Il remake televisivo di Delbert Mann riprendeva questa linea inserendosi contemporaneamente nel solco antimilitarista in voga negli anni Settanta. L’impressione era di condivisione per la sorte tragica occorsa ai soldati; un moto che, per quanto il cinema, anche quello di matrice televisiva, fosse efficace, andava da una posizione moralmente più alta verso una moralmente più bassa. Gli americani, che avevano vinto e si erano eretti paladini della giustizia mondiale, provavano a fare mea culpa per l’utilizzo della guerra come sistema per redimere le questioni internazionali e per farlo chiamavano in causa il punto di vista tedesco. Un po’ come dire: la guerra è orribile anche per chi quella guerra l’ha scatenata due volte ed è universalmente riconosciuto, soprattutto al cinema, come popolo più incline all’uso della forza militare. E se è orribile per i tedeschi, figuriamoci per gli altri, noi compresi.

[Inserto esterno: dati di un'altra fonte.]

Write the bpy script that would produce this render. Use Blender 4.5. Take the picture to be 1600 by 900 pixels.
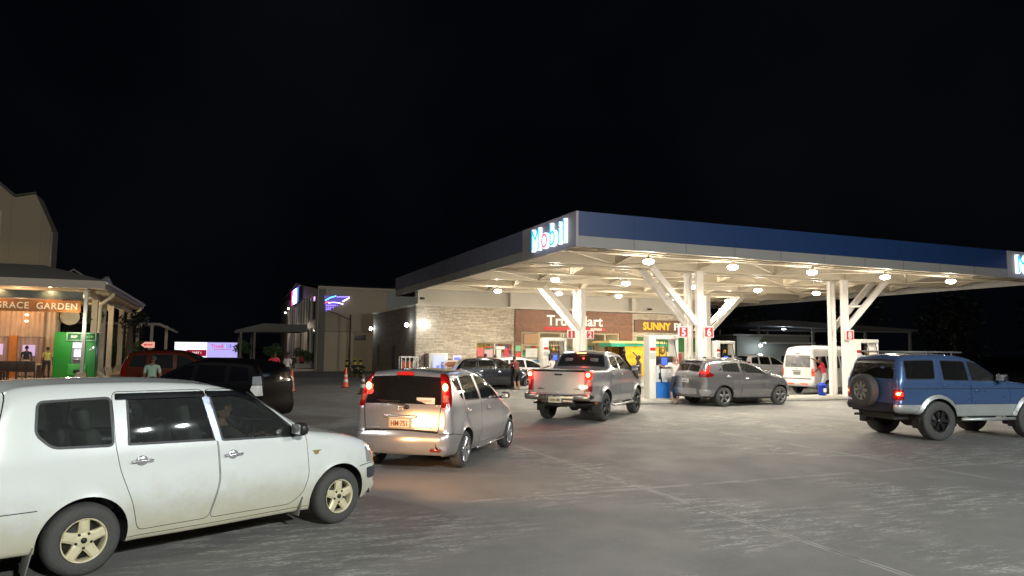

Un metodo per rinnegare l’uso della violenza militare della guerra ma anche, più sottilmente, per prendere un po’ le distanze dalle responsabilità per averla provocata. O forse potrebbe essere proprio il non voler infierire sul popolo tedesco a tenere alzato il pedale della colpa nei due film americani: perfino ad un capolavoro come All’ovest niente di nuovo manca un sentimento di pentimento vero e forte. I giovani sono stati ingannati dai maestri; la colpa è di qualcun altro. Per gli americani vale ancora il discorso che sono stati i tedeschi; per i tedeschi che sono stati i loro governanti. Manca qualcosa, però. Che forse troviamo in Niente di nuovo sul fronte occidentale di Berger. E non sono le splendide scene di battaglia, le vicende dei soldati, le gesta in prima linea, girate in modo sontuoso ma in fondo non migliori di tanti altri film bellici. Quello che assume significato è il colloquio tra Erzberger (Daniel Brühl), incaricato dai tedeschi di trattare l’armistizio, e il generale Ferdinand Foch (Thibault de Montalembert) comandante supremo degli alleati. Tra i due, il più ostile è il generale francese. Questo è il punto nevralgico: siamo davvero totalmente in disaccordo, con l’intransigente linea tenuta da Foch? O ci rimane qualche dubbio che sia legittima, considerato come la Germani aggredì la Francia quattro anni prima? Nel caso, ecco spiegato perché la logica della guerra è ancora in vigore.